→ Exercise requirements: Transcribe the whole listing without a single picture.
::::::
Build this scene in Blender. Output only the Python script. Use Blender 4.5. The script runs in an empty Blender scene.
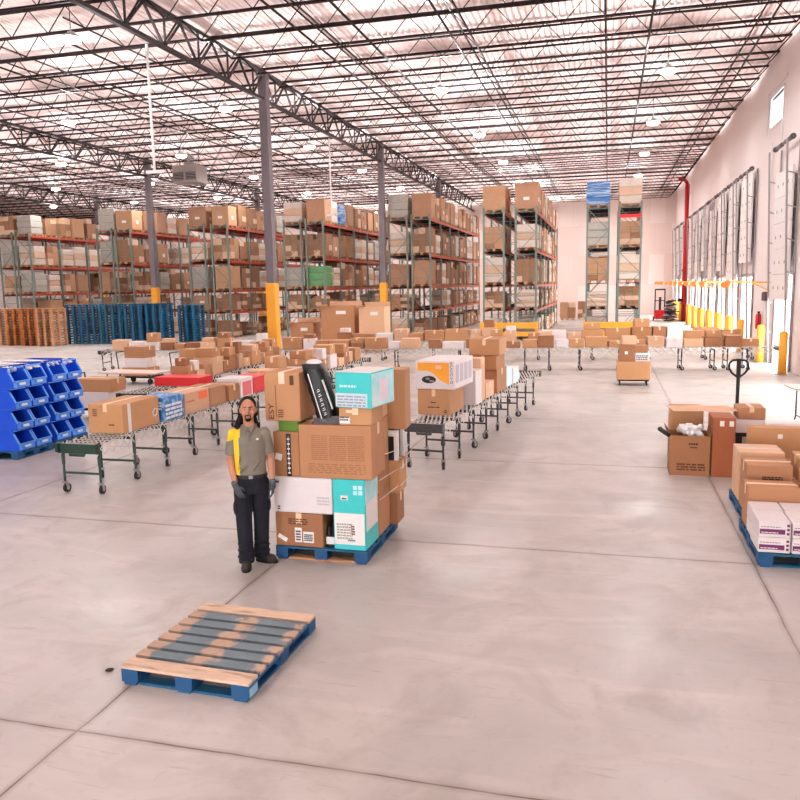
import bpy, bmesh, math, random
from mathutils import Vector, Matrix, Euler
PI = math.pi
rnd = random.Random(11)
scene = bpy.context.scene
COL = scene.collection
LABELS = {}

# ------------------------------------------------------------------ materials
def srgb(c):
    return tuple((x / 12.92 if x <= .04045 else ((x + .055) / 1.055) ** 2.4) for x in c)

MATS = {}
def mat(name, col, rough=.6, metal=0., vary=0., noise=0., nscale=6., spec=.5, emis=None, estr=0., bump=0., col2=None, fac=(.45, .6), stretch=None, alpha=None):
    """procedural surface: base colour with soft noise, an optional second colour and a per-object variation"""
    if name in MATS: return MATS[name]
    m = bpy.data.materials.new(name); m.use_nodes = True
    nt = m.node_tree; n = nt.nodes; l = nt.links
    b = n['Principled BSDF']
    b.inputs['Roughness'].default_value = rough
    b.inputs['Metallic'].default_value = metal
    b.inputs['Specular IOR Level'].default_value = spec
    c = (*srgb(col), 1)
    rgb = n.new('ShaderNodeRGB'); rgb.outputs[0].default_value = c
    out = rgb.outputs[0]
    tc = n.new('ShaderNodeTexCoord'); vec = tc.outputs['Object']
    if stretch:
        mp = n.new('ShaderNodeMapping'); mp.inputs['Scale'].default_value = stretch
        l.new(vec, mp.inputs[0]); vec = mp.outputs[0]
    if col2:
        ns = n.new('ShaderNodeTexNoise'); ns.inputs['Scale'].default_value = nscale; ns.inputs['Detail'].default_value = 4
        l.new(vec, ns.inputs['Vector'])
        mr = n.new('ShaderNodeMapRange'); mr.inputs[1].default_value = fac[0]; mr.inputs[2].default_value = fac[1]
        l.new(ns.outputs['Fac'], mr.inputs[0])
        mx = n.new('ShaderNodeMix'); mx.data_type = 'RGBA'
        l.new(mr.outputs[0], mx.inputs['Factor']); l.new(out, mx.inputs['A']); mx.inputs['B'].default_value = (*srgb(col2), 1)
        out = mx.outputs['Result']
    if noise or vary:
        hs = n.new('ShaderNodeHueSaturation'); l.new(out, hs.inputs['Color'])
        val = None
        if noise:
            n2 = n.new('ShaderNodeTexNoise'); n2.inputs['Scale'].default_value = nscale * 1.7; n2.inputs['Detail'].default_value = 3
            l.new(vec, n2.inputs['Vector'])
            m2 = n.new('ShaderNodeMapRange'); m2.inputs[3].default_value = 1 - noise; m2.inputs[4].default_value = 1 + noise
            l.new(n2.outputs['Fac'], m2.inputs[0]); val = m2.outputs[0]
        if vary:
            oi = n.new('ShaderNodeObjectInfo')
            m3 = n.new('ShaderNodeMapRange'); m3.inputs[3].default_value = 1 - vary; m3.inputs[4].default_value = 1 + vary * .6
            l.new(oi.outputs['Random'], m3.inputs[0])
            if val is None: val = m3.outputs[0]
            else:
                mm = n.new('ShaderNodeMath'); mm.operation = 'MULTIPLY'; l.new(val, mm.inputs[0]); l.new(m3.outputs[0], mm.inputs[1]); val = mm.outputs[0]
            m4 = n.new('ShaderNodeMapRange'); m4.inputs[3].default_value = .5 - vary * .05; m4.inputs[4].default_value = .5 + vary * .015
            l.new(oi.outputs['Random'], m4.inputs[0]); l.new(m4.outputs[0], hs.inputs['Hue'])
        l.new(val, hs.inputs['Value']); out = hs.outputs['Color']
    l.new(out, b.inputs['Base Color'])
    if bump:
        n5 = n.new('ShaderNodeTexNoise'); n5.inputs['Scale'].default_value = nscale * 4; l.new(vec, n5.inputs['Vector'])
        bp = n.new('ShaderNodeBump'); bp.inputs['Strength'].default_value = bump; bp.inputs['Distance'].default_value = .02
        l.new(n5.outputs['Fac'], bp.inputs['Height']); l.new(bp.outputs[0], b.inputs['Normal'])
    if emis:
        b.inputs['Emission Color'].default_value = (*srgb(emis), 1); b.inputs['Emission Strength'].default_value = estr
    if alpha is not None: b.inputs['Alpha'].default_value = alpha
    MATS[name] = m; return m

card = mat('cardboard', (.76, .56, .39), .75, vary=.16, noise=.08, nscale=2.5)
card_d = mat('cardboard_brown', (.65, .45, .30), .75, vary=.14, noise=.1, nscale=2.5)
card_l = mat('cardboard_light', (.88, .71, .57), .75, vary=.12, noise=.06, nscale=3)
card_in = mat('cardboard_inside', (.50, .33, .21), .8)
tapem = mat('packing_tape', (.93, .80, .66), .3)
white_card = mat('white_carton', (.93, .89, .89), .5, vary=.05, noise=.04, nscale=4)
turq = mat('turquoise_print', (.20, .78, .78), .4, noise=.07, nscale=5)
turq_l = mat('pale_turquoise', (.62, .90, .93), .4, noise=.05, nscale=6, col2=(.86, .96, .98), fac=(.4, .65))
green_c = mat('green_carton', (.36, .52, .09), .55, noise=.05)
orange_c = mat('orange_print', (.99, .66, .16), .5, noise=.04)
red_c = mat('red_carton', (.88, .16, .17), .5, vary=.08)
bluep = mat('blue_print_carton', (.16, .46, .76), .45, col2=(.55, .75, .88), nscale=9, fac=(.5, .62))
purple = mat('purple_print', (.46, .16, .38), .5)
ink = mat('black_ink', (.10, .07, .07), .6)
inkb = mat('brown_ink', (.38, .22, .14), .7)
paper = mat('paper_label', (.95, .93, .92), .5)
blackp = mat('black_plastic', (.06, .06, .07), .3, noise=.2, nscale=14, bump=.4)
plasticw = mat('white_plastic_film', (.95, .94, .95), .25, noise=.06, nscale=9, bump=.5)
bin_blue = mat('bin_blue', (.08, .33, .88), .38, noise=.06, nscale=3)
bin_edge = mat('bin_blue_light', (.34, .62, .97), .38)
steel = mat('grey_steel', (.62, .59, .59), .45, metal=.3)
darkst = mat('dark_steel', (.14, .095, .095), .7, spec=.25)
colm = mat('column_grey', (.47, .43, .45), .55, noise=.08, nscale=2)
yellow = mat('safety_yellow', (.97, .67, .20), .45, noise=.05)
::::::
→ Task solution:
Build this scene in Blender. Output only the Python script. Use Blender 4.5. The script runs in an empty Blender scene.
import bpy, bmesh, math, random
from mathutils import Vector, Matrix, Euler
PI = math.pi
rnd = random.Random(11)
scene = bpy.context.scene
COL = scene.collection
LABELS = {}

# ------------------------------------------------------------------ materials
def srgb(c):
    return tuple((x / 12.92 if x <= .04045 else ((x + .055) / 1.055) ** 2.4) for x in c)

MATS = {}
def mat(name, col, rough=.6, metal=0., vary=0., noise=0., nscale=6., spec=.5, emis=None, estr=0., bump=0., col2=None, fac=(.45, .6), stretch=None, alpha=None):
    """procedural surface: base colour with soft noise, an optional second colour and a per-object variation"""
    if name in MATS: return MATS[name]
    m = bpy.data.materials.new(name); m.use_nodes = True
    nt = m.node_tree; n = nt.nodes; l = nt.links
    b = n['Principled BSDF']
    b.inputs['Roughness'].default_value = rough
    b.inputs['Metallic'].default_value = metal
    b.inputs['Specular IOR Level'].default_value = spec
    c = (*srgb(col), 1)
    rgb = n.new('ShaderNodeRGB'); rgb.outputs[0].default_value = c
    out = rgb.outputs[0]
    tc = n.new('ShaderNodeTexCoord'); vec = tc.outputs['Object']
    if stretch:
        mp = n.new('ShaderNodeMapping'); mp.inputs['Scale'].default_value = stretch
        l.new(vec, mp.inputs[0]); vec = mp.outputs[0]
    if col2:
        ns = n.new('ShaderNodeTexNoise'); ns.inputs['Scale'].default_value = nscale; ns.inputs['Detail'].default_value = 4
        l.new(vec, ns.inputs['Vector'])
        mr = n.new('ShaderNodeMapRange'); mr.inputs[1].default_value = fac[0]; mr.inputs[2].default_value = fac[1]
        l.new(ns.outputs['Fac'], mr.inputs[0])
        mx = n.new('ShaderNodeMix'); mx.data_type = 'RGBA'
        l.new(mr.outputs[0], mx.inputs['Factor']); l.new(out, mx.inputs['A']); mx.inputs['B'].default_value = (*srgb(col2), 1)
        out = mx.outputs['Result']
    if noise or vary:
        hs = n.new('ShaderNodeHueSaturation'); l.new(out, hs.inputs['Color'])
        val = None
        if noise:
            n2 = n.new('ShaderNodeTexNoise'); n2.inputs['Scale'].default_value = nscale * 1.7; n2.inputs['Detail'].default_value = 3
            l.new(vec, n2.inputs['Vector'])
            m2 = n.new('ShaderNodeMapRange'); m2.inputs[3].default_value = 1 - noise; m2.inputs[4].default_value = 1 + noise
            l.new(n2.outputs['Fac'], m2.inputs[0]); val = m2.outputs[0]
        if vary:
            oi = n.new('ShaderNodeObjectInfo')
            m3 = n.new('ShaderNodeMapRange'); m3.inputs[3].default_value = 1 - vary; m3.inputs[4].default_value = 1 + vary * .6
            l.new(oi.outputs['Random'], m3.inputs[0])
            if val is None: val = m3.outputs[0]
            else:
                mm = n.new('ShaderNodeMath'); mm.operation = 'MULTIPLY'; l.new(val, mm.inputs[0]); l.new(m3.outputs[0], mm.inputs[1]); val = mm.outputs[0]
            m4 = n.new('ShaderNodeMapRange'); m4.inputs[3].default_value = .5 - vary * .05; m4.inputs[4].default_value = .5 + vary * .015
            l.new(oi.outputs['Random'], m4.inputs[0]); l.new(m4.outputs[0], hs.inputs['Hue'])
        l.new(val, hs.inputs['Value']); out = hs.outputs['Color']
    l.new(out, b.inputs['Base Color'])
    if bump:
        n5 = n.new('ShaderNodeTexNoise'); n5.inputs['Scale'].default_value = nscale * 4; l.new(vec, n5.inputs['Vector'])
        bp = n.new('ShaderNodeBump'); bp.inputs['Strength'].default_value = bump; bp.inputs['Distance'].default_value = .02
        l.new(n5.outputs['Fac'], bp.inputs['Height']); l.new(bp.outputs[0], b.inputs['Normal'])
    if emis:
        b.inputs['Emission Color'].default_value = (*srgb(emis), 1); b.inputs['Emission Strength'].default_value = estr
    if alpha is not None: b.inputs['Alpha'].default_value = alpha
    MATS[name] = m; return m

card = mat('cardboard', (.76, .56, .39), .75, vary=.16, noise=.08, nscale=2.5)
card_d = mat('cardboard_brown', (.65, .45, .30), .75, vary=.14, noise=.1, nscale=2.5)
card_l = mat('cardboard_light', (.88, .71, .57), .75, vary=.12, noise=.06, nscale=3)
card_in = mat('cardboard_inside', (.50, .33, .21), .8)
tapem = mat('packing_tape', (.93, .80, .66), .3)
white_card = mat('white_carton', (.93, .89, .89), .5, vary=.05, noise=.04, nscale=4)
turq = mat('turquoise_print', (.20, .78, .78), .4, noise=.07, nscale=5)
turq_l = mat('pale_turquoise', (.62, .90, .93), .4, noise=.05, nscale=6, col2=(.86, .96, .98), fac=(.4, .65))
green_c = mat('green_carton', (.36, .52, .09), .55, noise=.05)
orange_c = mat('orange_print', (.99, .66, .16), .5, noise=.04)
red_c = mat('red_carton', (.88, .16, .17), .5, vary=.08)
bluep = mat('blue_print_carton', (.16, .46, .76), .45, col2=(.55, .75, .88), nscale=9, fac=(.5, .62))
purple = mat('purple_print', (.46, .16, .38), .5)
ink = mat('black_ink', (.10, .07, .07), .6)
inkb = mat('brown_ink', (.38, .22, .14), .7)
paper = mat('paper_label', (.95, .93, .92), .5)
blackp = mat('black_plastic', (.06, .06, .07), .3, noise=.2, nscale=14, bump=.4)
plasticw = mat('white_plastic_film', (.95, .94, .95), .25, noise=.06, nscale=9, bump=.5)
bin_blue = mat('bin_blue', (.08, .33, .88), .38, noise=.06, nscale=3)
bin_edge = mat('bin_blue_light', (.34, .62, .97), .38)
steel = mat('grey_steel', (.62, .59, .59), .45, metal=.3)
darkst = mat('dark_steel', (.14, .095, .095), .7, spec=.25)
colm = mat('column_grey', (.47, .43, .45), .55, noise=.08, nscale=2)
yellow = mat('safety_yellow', (.97, .67, .20), .45, noise=.05)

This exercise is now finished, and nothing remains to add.